MacLean kamuoyunda Tayyip Erdoğan Gül ile yakın dost ve kardeş olduklarını, dava arkadaşı olduklarını iddia etse de Gül'ün 1990'larda milletvekili ve bakan olarak Erdoğan'ı pek tanımadığını, dost olmadıklarını, AKP'nin kuruluşunda yakınlaştıklarını anlattı. Gül, Hayrunnisa Hanım ve Fehmi Koru gibi pek çok yakın arkadaş ile yapılan görüşmelerle kitabını oluşturan MacLean, Gül'ün karakteri ve siyasi hayatının Anadolu'nun çelişkilerini hep içinde barındırdığını iddia etti.
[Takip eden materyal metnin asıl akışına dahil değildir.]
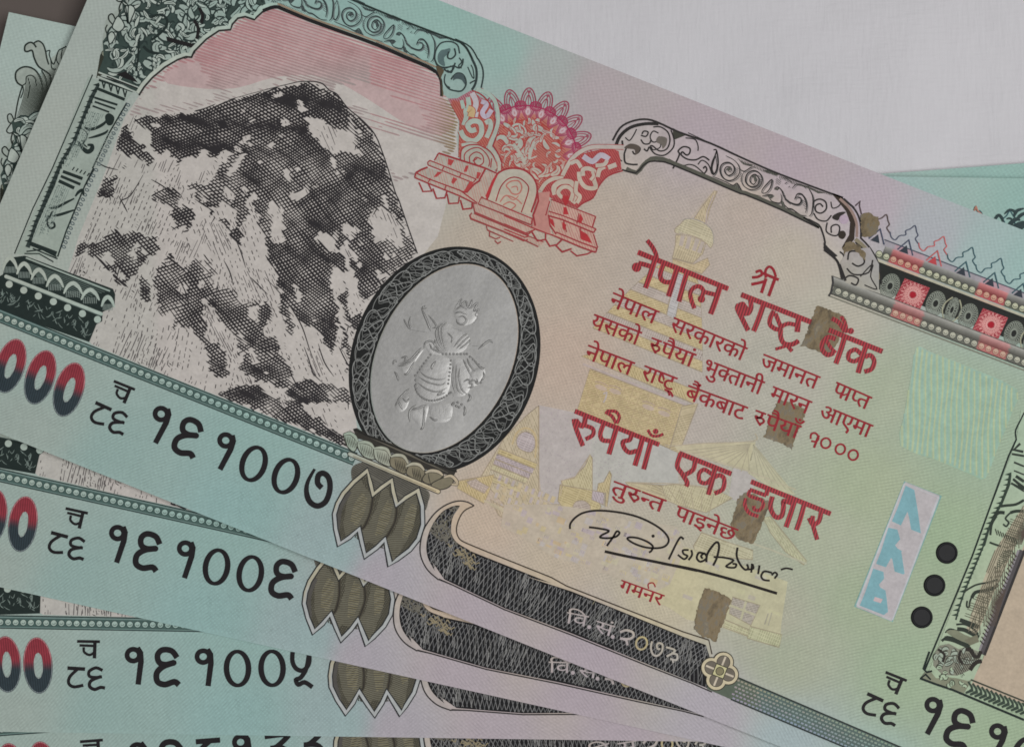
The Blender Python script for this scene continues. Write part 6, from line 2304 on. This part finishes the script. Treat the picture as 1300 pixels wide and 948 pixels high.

Gül Erbakan ile de hiçbir zaman yakın olmadığını, Erbakan'ın AB karşıtı ve Orta Doğu'ya yönelik politikalarını onaylamadığını ve karşı çıkmaya da cesaret edemediğini, parti disiplini içinde verilen görevleri yaptığını söyledi. Gül, Gülen ilişkisine dair bir soruya ise Gül'ün kendisine ‘Gülen'in hiçbir zaman takipçisi ya da sempatizanı olmadığını ama ona saygı duyduğunu' söylediğini aktardı.

ERDOĞAN KENDİ ZENGİNLİĞİNİ, GÜL HERKESİN ZENGİNLİĞİNİ İSTİYOR

Yurt dışı gezileri ve görevlerinde Gül'ün Batı demokrasisinden etkilendiğini belirten MacLean, Gül'ün İslam'ın kültürel zenginliğini kabul ederken köktendinciliğin çok zararlı olabileceğini düşündüğünü ve Türkiye'de demokratik değerlerin geliştirilmesi için büyük çaba sarf ettiğini ifade etti. Gül'ün Erdoğan ile fikir ayrılıkları olduğunu iddia eden MacLean, Gül'ün medya sansürü konusunda basın özgürlüğünden yana tavır koyduğunu ve özellikle cumhurbaşkanlığı döneminde ‘yumuşak güç' hüviyeti kazandığını belirtti. Gül'ün Türkiye'nin Suriye politikasını desteklemediğini ve bu konuda da Erdoğan'la fikir ayrılıkları yaşadığını belirten MacLean, seyircilerden gelen ‘Erdoğan dünyanın en zengin insanı mı, ne kadar servet sahibi oldu siyasi hayatında? Burada da Gül ve Erdoğan farklı mı?' şeklindeki bir soru üzerine ‘Erdoğan ile Gül çok farklı. Erdoğan kendi zenginliği için, Gül herkesin zenginliği için mücadele ediyor. Ben bu görüşü yanlış bulmuyorum.' diyerek konuşmasını sonlandırdı.

Konuşmasının sonunda 2003'lerin başında Mehmet Ali Birand'ın kendisine AKP'yi desteklemek lazım ama dincileşmeden de gücü onlardan almak gerekir diye uyarı yaptığını, ama gülerek söylediği bu sözü o zaman şaka kabul ettiğini söyledi. Gelinen noktada ise ‘bu sahici bir uyarıymış belki de ama artık asla öğrenemeyeceğiz' diyerek Birand'ı andı.”